> [WHAT YOU WILL DO]:
Restate the entire listing word for word.

+++ SUPPLIED INFORMATION +++

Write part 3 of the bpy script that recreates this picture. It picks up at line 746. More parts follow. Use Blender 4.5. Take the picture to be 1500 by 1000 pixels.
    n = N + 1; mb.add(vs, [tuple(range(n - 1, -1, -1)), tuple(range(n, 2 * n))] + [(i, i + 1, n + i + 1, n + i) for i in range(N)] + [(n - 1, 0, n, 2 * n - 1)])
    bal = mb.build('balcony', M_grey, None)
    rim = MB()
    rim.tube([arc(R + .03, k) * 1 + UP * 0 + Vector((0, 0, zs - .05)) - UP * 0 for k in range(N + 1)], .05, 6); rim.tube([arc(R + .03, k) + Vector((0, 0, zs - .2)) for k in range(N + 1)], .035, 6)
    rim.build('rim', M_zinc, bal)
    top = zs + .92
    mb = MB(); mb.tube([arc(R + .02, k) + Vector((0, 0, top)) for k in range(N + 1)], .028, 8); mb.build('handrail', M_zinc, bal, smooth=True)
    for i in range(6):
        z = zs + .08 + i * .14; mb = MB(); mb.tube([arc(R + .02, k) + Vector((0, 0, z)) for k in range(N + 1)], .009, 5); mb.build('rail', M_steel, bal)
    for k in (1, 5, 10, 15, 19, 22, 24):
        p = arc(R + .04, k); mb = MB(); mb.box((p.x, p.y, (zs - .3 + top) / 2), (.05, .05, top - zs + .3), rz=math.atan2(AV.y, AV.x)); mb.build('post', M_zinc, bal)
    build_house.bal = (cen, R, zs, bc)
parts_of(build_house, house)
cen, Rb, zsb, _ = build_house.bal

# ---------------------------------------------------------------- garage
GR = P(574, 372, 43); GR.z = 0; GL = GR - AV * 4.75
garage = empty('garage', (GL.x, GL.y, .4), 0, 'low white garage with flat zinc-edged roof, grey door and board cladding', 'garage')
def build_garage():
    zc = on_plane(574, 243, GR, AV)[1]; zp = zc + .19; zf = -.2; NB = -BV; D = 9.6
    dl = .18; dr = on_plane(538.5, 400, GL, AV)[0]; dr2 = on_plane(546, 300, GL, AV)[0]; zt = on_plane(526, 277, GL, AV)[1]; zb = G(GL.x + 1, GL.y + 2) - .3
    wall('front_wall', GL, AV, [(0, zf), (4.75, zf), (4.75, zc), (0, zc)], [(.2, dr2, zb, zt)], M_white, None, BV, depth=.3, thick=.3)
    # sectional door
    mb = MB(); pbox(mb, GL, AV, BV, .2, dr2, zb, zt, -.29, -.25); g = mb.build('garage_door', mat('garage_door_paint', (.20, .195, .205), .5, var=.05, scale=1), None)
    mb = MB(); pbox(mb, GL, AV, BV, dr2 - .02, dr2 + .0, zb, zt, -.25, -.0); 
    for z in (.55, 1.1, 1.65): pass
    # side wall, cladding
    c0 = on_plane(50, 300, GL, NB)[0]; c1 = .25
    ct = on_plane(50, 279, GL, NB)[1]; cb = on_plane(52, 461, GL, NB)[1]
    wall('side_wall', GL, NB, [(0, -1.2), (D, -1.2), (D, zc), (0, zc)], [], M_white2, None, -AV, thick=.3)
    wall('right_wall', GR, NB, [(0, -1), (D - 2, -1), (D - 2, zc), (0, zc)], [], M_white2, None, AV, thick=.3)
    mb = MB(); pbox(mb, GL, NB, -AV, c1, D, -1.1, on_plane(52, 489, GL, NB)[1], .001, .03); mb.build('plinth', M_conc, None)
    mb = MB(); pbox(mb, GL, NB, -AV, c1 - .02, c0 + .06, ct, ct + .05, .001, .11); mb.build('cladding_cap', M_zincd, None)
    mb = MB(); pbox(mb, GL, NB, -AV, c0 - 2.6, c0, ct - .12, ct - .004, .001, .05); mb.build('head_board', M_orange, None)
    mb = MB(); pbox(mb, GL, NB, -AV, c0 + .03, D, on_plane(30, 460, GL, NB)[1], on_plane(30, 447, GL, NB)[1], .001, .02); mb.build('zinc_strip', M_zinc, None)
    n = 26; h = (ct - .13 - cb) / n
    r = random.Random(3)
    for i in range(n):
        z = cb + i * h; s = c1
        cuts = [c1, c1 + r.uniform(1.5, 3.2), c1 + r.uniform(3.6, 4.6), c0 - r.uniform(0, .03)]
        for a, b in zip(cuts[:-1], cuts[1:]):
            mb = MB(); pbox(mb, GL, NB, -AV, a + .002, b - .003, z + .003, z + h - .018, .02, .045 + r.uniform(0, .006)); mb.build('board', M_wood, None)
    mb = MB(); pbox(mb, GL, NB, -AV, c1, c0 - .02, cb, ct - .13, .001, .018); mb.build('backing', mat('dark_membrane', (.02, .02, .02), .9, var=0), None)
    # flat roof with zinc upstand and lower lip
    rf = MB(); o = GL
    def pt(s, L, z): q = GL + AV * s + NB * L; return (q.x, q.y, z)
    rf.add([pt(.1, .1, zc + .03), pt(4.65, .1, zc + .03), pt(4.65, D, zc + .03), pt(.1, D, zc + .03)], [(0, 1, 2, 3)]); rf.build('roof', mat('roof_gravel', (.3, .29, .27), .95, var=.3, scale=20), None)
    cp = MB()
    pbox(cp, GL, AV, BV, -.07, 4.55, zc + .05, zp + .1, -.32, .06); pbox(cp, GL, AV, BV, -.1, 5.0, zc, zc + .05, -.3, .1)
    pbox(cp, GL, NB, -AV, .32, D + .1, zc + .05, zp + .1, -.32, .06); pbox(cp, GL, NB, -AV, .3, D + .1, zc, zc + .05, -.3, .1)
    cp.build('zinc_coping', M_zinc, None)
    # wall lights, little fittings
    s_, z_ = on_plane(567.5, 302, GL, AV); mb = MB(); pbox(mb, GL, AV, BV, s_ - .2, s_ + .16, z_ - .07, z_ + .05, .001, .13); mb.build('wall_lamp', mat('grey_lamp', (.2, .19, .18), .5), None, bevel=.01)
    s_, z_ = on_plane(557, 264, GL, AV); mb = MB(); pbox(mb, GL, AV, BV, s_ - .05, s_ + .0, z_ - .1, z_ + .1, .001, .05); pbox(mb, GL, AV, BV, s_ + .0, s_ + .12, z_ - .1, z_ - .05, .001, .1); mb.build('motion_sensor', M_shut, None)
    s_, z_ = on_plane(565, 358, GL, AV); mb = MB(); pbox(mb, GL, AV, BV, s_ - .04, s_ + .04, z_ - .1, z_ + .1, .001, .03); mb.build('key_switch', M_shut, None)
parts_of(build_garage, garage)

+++

> [TASK RESPONSE]:
Write part 3 of the bpy script that recreates this picture. It picks up at line 746. More parts follow. Use Blender 4.5. Take the picture to be 1500 by 1000 pixels.
    n = N + 1; mb.add(vs, [tuple(range(n - 1, -1, -1)), tuple(range(n, 2 * n))] + [(i, i + 1, n + i + 1, n + i) for i in range(N)] + [(n - 1, 0, n, 2 * n - 1)])
    bal = mb.build('balcony', M_grey, None)
    rim = MB()
    rim.tube([arc(R + .03, k) * 1 + UP * 0 + Vector((0, 0, zs - .05)) - UP * 0 for k in range(N + 1)], .05, 6); rim.tube([arc(R + .03, k) + Vector((0, 0, zs - .2)) for k in range(N + 1)], .035, 6)
    rim.build('rim', M_zinc, bal)
    top = zs + .92
    mb = MB(); mb.tube([arc(R + .02, k) + Vector((0, 0, top)) for k in range(N + 1)], .028, 8); mb.build('handrail', M_zinc, bal, smooth=True)
    for i in range(6):
        z = zs + .08 + i * .14; mb = MB(); mb.tube([arc(R + .02, k) + Vector((0, 0, z)) for k in range(N + 1)], .009, 5); mb.build('rail', M_steel, bal)
    for k in (1, 5, 10, 15, 19, 22, 24):
        p = arc(R + .04, k); mb = MB(); mb.box((p.x, p.y, (zs - .3 + top) / 2), (.05, .05, top - zs + .3), rz=math.atan2(AV.y, AV.x)); mb.build('post', M_zinc, bal)
    build_house.bal = (cen, R, zs, bc)
parts_of(build_house, house)
cen, Rb, zsb, _ = build_house.bal

# ---------------------------------------------------------------- garage
GR = P(574, 372, 43); GR.z = 0; GL = GR - AV * 4.75
garage = empty('garage', (GL.x, GL.y, .4), 0, 'low white garage with flat zinc-edged roof, grey door and board cladding', 'garage')
def build_garage():
    zc = on_plane(574, 243, GR, AV)[1]; zp = zc + .19; zf = -.2; NB = -BV; D = 9.6
    dl = .18; dr = on_plane(538.5, 400, GL, AV)[0]; dr2 = on_plane(546, 300, GL, AV)[0]; zt = on_plane(526, 277, GL, AV)[1]; zb = G(GL.x + 1, GL.y + 2) - .3
    wall('front_wall', GL, AV, [(0, zf), (4.75, zf), (4.75, zc), (0, zc)], [(.2, dr2, zb, zt)], M_white, None, BV, depth=.3, thick=.3)
    # sectional door
    mb = MB(); pbox(mb, GL, AV, BV, .2, dr2, zb, zt, -.29, -.25); g = mb.build('garage_door', mat('garage_door_paint', (.20, .195, .205), .5, var=.05, scale=1), None)
    mb = MB(); pbox(mb, GL, AV, BV, dr2 - .02, dr2 + .0, zb, zt, -.25, -.0); 
    for z in (.55, 1.1, 1.65): pass
    # side wall, cladding
    c0 = on_plane(50, 300, GL, NB)[0]; c1 = .25
    ct = on_plane(50, 279, GL, NB)[1]; cb = on_plane(52, 461, GL, NB)[1]
    wall('side_wall', GL, NB, [(0, -1.2), (D, -1.2), (D, zc), (0, zc)], [], M_white2, None, -AV, thick=.3)
    wall('right_wall', GR, NB, [(0, -1), (D - 2, -1), (D - 2, zc), (0, zc)], [], M_white2, None, AV, thick=.3)
    mb = MB(); pbox(mb, GL, NB, -AV, c1, D, -1.1, on_plane(52, 489, GL, NB)[1], .001, .03); mb.build('plinth', M_conc, None)
    mb = MB(); pbox(mb, GL, NB, -AV, c1 - .02, c0 + .06, ct, ct + .05, .001, .11); mb.build('cladding_cap', M_zincd, None)
    mb = MB(); pbox(mb, GL, NB, -AV, c0 - 2.6, c0, ct - .12, ct - .004, .001, .05); mb.build('head_board', M_orange, None)
    mb = MB(); pbox(mb, GL, NB, -AV, c0 + .03, D, on_plane(30, 460, GL, NB)[1], on_plane(30, 447, GL, NB)[1], .001, .02); mb.build('zinc_strip', M_zinc, None)
    n = 26; h = (ct - .13 - cb) / n
    r = random.Random(3)
    for i in range(n):
        z = cb + i * h; s = c1
        cuts = [c1, c1 + r.uniform(1.5, 3.2), c1 + r.uniform(3.6, 4.6), c0 - r.uniform(0, .03)]
        for a, b in zip(cuts[:-1], cuts[1:]):
            mb = MB(); pbox(mb, GL, NB, -AV, a + .002, b - .003, z + .003, z + h - .018, .02, .045 + r.uniform(0, .006)); mb.build('board', M_wood, None)
    mb = MB(); pbox(mb, GL, NB, -AV, c1, c0 - .02, cb, ct - .13, .001, .018); mb.build('backing', mat('dark_membrane', (.02, .02, .02), .9, var=0), None)
    # flat roof with zinc upstand and lower lip
    rf = MB(); o = GL
    def pt(s, L, z): q = GL + AV * s + NB * L; return (q.x, q.y, z)
    rf.add([pt(.1, .1, zc + .03), pt(4.65, .1, zc + .03), pt(4.65, D, zc + .03), pt(.1, D, zc + .03)], [(0, 1, 2, 3)]); rf.build('roof', mat('roof_gravel', (.3, .29, .27), .95, var=.3, scale=20), None)
    cp = MB()
    pbox(cp, GL, AV, BV, -.07, 4.55, zc + .05, zp + .1, -.32, .06); pbox(cp, GL, AV, BV, -.1, 5.0, zc, zc + .05, -.3, .1)
    pbox(cp, GL, NB, -AV, .32, D + .1, zc + .05, zp + .1, -.32, .06); pbox(cp, GL, NB, -AV, .3, D + .1, zc, zc + .05, -.3, .1)
    cp.build('zinc_coping', M_zinc, None)
    # wall lights, little fittings
    s_, z_ = on_plane(567.5, 302, GL, AV); mb = MB(); pbox(mb, GL, AV, BV, s_ - .2, s_ + .16, z_ - .07, z_ + .05, .001, .13); mb.build('wall_lamp', mat('grey_lamp', (.2, .19, .18), .5), None, bevel=.01)
    s_, z_ = on_plane(557, 264, GL, AV); mb = MB(); pbox(mb, GL, AV, BV, s_ - .05, s_ + .0, z_ - .1, z_ + .1, .001, .05); pbox(mb, GL, AV, BV, s_ + .0, s_ + .12, z_ - .1, z_ - .05, .001, .1); mb.build('motion_sensor', M_shut, None)
    s_, z_ = on_plane(565, 358, GL, AV); mb = MB(); pbox(mb, GL, AV, BV, s_ - .04, s_ + .04, z_ - .1, z_ + .1, .001, .03); mb.build('key_switch', M_shut, None)
parts_of(build_garage, garage)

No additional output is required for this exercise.